**DESCRIPTION OF THE TASK:** Using the listing below, copy every line that mentions "objects".

**MATERIAL:**
▼▼▼

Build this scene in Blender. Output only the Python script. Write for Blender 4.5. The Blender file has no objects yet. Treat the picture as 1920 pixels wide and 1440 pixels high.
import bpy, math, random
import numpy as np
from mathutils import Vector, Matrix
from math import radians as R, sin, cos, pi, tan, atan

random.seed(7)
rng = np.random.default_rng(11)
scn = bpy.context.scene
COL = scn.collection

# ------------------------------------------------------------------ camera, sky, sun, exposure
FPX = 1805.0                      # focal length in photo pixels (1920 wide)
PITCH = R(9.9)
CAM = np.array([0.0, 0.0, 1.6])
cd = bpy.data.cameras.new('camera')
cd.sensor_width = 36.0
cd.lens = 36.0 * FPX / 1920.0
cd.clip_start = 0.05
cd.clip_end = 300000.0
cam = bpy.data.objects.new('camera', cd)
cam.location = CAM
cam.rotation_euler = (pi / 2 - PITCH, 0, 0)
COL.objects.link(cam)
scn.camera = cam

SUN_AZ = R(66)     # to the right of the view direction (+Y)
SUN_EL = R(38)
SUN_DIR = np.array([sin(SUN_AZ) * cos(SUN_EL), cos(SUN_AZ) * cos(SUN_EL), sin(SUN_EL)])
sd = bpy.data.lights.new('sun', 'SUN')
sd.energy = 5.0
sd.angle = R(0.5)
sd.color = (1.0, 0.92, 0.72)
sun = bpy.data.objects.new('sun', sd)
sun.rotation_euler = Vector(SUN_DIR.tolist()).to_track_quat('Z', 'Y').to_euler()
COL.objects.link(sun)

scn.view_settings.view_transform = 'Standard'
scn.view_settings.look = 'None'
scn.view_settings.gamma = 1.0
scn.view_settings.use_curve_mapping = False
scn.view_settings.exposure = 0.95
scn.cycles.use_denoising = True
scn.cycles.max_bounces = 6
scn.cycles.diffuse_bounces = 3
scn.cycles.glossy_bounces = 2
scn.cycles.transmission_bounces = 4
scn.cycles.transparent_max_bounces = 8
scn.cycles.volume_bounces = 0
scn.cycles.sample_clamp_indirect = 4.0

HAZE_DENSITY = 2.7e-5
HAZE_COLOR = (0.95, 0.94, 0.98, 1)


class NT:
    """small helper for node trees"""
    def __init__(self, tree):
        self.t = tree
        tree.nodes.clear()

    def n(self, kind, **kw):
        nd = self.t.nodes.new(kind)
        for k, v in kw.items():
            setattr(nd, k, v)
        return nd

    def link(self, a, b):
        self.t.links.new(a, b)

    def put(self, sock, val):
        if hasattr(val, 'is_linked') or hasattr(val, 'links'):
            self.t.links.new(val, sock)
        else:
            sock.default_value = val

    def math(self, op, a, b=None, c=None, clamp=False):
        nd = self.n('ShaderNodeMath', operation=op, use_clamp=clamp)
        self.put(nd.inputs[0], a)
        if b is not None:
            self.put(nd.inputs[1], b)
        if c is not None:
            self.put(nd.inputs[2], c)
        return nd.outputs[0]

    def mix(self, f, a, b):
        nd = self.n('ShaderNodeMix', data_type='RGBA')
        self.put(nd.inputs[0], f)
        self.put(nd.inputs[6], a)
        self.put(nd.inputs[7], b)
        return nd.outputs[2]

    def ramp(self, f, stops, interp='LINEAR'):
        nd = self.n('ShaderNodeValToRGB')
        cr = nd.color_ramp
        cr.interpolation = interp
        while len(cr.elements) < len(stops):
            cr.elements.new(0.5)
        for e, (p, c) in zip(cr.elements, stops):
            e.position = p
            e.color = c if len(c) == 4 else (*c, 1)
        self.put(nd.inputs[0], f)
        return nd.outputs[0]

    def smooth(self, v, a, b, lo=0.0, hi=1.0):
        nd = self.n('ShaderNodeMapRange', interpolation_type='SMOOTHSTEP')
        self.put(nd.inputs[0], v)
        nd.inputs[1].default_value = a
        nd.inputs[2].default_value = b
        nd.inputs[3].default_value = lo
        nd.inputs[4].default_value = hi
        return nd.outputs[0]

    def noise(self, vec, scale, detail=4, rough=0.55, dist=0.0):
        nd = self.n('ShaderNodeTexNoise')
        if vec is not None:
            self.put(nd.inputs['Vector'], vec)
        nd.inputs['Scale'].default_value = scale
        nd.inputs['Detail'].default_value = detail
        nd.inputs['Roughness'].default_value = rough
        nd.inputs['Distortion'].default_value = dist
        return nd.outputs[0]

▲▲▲

**FULL RESPONSE:**
Build this scene in Blender. Output only the Python script. Write for Blender 4.5. The Blender file has no objects yet. Treat the picture as 1920 pixels wide and 1440 pixels high.
cam = bpy.data.objects.new('camera', cd)
COL.objects.link(cam)
sun = bpy.data.objects.new('sun', sd)
COL.objects.link(sun)